> **Recorded information**:
☆ ☆ ☆ ☆ ☆

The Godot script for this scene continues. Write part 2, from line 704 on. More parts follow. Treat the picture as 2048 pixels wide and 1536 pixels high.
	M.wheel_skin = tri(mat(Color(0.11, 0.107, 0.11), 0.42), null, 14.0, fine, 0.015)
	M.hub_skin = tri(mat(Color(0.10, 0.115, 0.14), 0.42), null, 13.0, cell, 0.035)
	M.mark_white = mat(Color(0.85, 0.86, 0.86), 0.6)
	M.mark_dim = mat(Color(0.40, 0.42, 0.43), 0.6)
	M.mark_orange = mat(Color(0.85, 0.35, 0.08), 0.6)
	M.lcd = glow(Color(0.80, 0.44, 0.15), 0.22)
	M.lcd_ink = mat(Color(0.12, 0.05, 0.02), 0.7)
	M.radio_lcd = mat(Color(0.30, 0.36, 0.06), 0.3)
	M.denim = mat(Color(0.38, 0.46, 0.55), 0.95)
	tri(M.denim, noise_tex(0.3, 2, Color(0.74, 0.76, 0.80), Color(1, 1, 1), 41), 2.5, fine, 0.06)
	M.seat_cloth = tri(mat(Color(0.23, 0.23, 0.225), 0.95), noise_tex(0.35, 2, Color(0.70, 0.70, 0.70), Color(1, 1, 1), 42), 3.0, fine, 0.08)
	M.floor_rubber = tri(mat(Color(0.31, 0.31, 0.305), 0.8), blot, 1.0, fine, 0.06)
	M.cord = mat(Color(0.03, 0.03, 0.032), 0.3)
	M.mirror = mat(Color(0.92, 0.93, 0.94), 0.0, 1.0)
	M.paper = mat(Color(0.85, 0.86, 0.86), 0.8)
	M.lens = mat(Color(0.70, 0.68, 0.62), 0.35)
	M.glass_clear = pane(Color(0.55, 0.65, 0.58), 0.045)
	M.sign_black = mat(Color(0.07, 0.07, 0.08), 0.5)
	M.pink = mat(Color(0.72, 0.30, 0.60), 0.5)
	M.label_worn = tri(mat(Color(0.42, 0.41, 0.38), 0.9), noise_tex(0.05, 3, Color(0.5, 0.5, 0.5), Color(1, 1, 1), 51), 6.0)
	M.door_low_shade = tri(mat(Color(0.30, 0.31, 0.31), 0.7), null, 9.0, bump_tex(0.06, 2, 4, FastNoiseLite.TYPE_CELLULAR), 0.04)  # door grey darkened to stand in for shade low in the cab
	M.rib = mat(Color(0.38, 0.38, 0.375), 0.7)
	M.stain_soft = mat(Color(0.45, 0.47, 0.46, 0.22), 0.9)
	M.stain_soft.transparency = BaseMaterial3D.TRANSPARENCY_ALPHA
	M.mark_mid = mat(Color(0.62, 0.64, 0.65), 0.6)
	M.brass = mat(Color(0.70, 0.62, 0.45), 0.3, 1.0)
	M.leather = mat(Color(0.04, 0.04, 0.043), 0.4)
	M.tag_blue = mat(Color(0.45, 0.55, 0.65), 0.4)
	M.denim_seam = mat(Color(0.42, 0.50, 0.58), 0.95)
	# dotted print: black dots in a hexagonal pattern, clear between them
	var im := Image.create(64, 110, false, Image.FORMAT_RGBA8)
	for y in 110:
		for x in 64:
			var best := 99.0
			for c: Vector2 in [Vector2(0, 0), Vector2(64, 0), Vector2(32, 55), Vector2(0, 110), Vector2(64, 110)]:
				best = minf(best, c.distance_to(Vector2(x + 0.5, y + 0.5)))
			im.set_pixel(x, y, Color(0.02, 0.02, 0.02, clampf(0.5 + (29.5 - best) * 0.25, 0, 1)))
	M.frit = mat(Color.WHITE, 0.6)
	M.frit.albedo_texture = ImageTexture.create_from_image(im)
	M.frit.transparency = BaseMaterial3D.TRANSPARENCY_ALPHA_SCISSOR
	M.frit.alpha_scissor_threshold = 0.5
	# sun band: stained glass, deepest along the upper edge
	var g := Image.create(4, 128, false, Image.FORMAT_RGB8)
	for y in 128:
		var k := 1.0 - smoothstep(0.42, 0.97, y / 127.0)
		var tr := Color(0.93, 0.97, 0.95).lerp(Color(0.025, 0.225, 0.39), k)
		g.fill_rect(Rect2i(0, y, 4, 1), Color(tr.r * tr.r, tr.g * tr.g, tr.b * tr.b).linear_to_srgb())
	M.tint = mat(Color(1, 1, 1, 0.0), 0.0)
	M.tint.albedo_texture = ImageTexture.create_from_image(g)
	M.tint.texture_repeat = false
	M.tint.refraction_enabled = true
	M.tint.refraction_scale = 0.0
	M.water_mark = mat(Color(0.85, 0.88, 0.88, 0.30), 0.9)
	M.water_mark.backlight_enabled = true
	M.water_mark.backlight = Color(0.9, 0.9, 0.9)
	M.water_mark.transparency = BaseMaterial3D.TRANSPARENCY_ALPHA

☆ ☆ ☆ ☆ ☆

> **What is expected**:
Without changing a word, restate the whole listing.

> **Output**:
The Godot script for this scene continues. Write part 2, from line 704 on. More parts follow. Treat the picture as 2048 pixels wide and 1536 pixels high.
	M.wheel_skin = tri(mat(Color(0.11, 0.107, 0.11), 0.42), null, 14.0, fine, 0.015)
	M.hub_skin = tri(mat(Color(0.10, 0.115, 0.14), 0.42), null, 13.0, cell, 0.035)
	M.mark_white = mat(Color(0.85, 0.86, 0.86), 0.6)
	M.mark_dim = mat(Color(0.40, 0.42, 0.43), 0.6)
	M.mark_orange = mat(Color(0.85, 0.35, 0.08), 0.6)
	M.lcd = glow(Color(0.80, 0.44, 0.15), 0.22)
	M.lcd_ink = mat(Color(0.12, 0.05, 0.02), 0.7)
	M.radio_lcd = mat(Color(0.30, 0.36, 0.06), 0.3)
	M.denim = mat(Color(0.38, 0.46, 0.55), 0.95)
	tri(M.denim, noise_tex(0.3, 2, Color(0.74, 0.76, 0.80), Color(1, 1, 1), 41), 2.5, fine, 0.06)
	M.seat_cloth = tri(mat(Color(0.23, 0.23, 0.225), 0.95), noise_tex(0.35, 2, Color(0.70, 0.70, 0.70), Color(1, 1, 1), 42), 3.0, fine, 0.08)
	M.floor_rubber = tri(mat(Color(0.31, 0.31, 0.305), 0.8), blot, 1.0, fine, 0.06)
	M.cord = mat(Color(0.03, 0.03, 0.032), 0.3)
	M.mirror = mat(Color(0.92, 0.93, 0.94), 0.0, 1.0)
	M.paper = mat(Color(0.85, 0.86, 0.86), 0.8)
	M.lens = mat(Color(0.70, 0.68, 0.62), 0.35)
	M.glass_clear = pane(Color(0.55, 0.65, 0.58), 0.045)
	M.sign_black = mat(Color(0.07, 0.07, 0.08), 0.5)
	M.pink = mat(Color(0.72, 0.30, 0.60), 0.5)
	M.label_worn = tri(mat(Color(0.42, 0.41, 0.38), 0.9), noise_tex(0.05, 3, Color(0.5, 0.5, 0.5), Color(1, 1, 1), 51), 6.0)
	M.door_low_shade = tri(mat(Color(0.30, 0.31, 0.31), 0.7), null, 9.0, bump_tex(0.06, 2, 4, FastNoiseLite.TYPE_CELLULAR), 0.04)  # door grey darkened to stand in for shade low in the cab
	M.rib = mat(Color(0.38, 0.38, 0.375), 0.7)
	M.stain_soft = mat(Color(0.45, 0.47, 0.46, 0.22), 0.9)
	M.stain_soft.transparency = BaseMaterial3D.TRANSPARENCY_ALPHA
	M.mark_mid = mat(Color(0.62, 0.64, 0.65), 0.6)
	M.brass = mat(Color(0.70, 0.62, 0.45), 0.3, 1.0)
	M.leather = mat(Color(0.04, 0.04, 0.043), 0.4)
	M.tag_blue = mat(Color(0.45, 0.55, 0.65), 0.4)
	M.denim_seam = mat(Color(0.42, 0.50, 0.58), 0.95)
	# dotted print: black dots in a hexagonal pattern, clear between them
	var im := Image.create(64, 110, false, Image.FORMAT_RGBA8)
	for y in 110:
		for x in 64:
			var best := 99.0
			for c: Vector2 in [Vector2(0, 0), Vector2(64, 0), Vector2(32, 55), Vector2(0, 110), Vector2(64, 110)]:
				best = minf(best, c.distance_to(Vector2(x + 0.5, y + 0.5)))
			im.set_pixel(x, y, Color(0.02, 0.02, 0.02, clampf(0.5 + (29.5 - best) * 0.25, 0, 1)))
	M.frit = mat(Color.WHITE, 0.6)
	M.frit.albedo_texture = ImageTexture.create_from_image(im)
	M.frit.transparency = BaseMaterial3D.TRANSPARENCY_ALPHA_SCISSOR
	M.frit.alpha_scissor_threshold = 0.5
	# sun band: stained glass, deepest along the upper edge
	var g := Image.create(4, 128, false, Image.FORMAT_RGB8)
	for y in 128:
		var k := 1.0 - smoothstep(0.42, 0.97, y / 127.0)
		var tr := Color(0.93, 0.97, 0.95).lerp(Color(0.025, 0.225, 0.39), k)
		g.fill_rect(Rect2i(0, y, 4, 1), Color(tr.r * tr.r, tr.g * tr.g, tr.b * tr.b).linear_to_srgb())
	M.tint = mat(Color(1, 1, 1, 0.0), 0.0)
	M.tint.albedo_texture = ImageTexture.create_from_image(g)
	M.tint.texture_repeat = false
	M.tint.refraction_enabled = true
	M.tint.refraction_scale = 0.0
	M.water_mark = mat(Color(0.85, 0.88, 0.88, 0.30), 0.9)
	M.water_mark.backlight_enabled = true
	M.water_mark.backlight = Color(0.9, 0.9, 0.9)
	M.water_mark.transparency = BaseMaterial3D.TRANSPARENCY_ALPHA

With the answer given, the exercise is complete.